Ketidaktahuan Qabil tentang tata cara memperlakukan mayat diperkuat dengan kata sau’ah (سَوْءَةَ) yang bermakna keburukan. Makna “keburukan” tersebut kemudian ditafsirkan dengan arti bau busuk dan kerusakan badan, yang berarti mengisyaratkan bahwa cukup lama Qabil kebingungan dan tidak mengetahui apa yang harus dilakukannya, sampai-sampai badan saudaranya sudah rusak dan mengeluarkan bau tak sedap. Upaya buruk gagak yang menguburkan burung gagak yang dibunuhnya, kemudian mengilhami Qabil untuk menguburkan saudaranya yang terbunuh (Tafsir al-Mishbah, jilid 3, hlm. 31).

Baca juga: Reformasi Lingkungan Perspektif Yusuf al-Qaradhawi: Membentuk Manusia Ber-mindset Eko-Teologis

Kejadian ini merupakan salah satu contoh dari apa yang disebut oleh Komaruddin Hidayat dalam bukunya, Iman yang Menyejarah (hlm. 62) sebagai proses dialog dan penafsiran manusia dengan alam untuk mengatasi problem kehidupan. Saat hewan dapat menjadi sumber inspirasi, pengetahuan, dan pengalaman bagi manusia (Tafsîr al-Manâr, jilid 5, hlm. 346).
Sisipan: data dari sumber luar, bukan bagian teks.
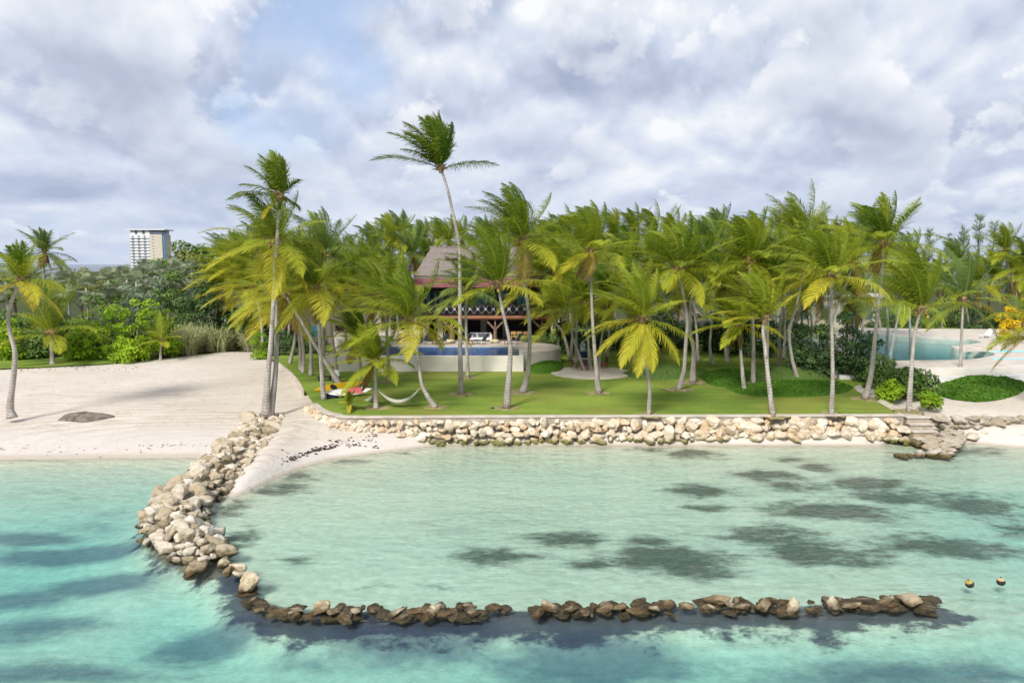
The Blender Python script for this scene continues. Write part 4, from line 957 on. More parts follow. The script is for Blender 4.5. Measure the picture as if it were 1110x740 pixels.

Dari dialog tersebut lahirlah pemaknaan dan pembelajaran hidup untuk memenuhi kebutuhan jasmaniah dan rohaniah umat manusia, sebagaimana halnya yang dicontohkan dalam kisah Qabil dan Habil. Hal tersebut tidak dapat diwujudkan jika manusia merasa superior atas alam dan merasa berhak mendominasinya secara membabi-buta. Wallahu a’lam.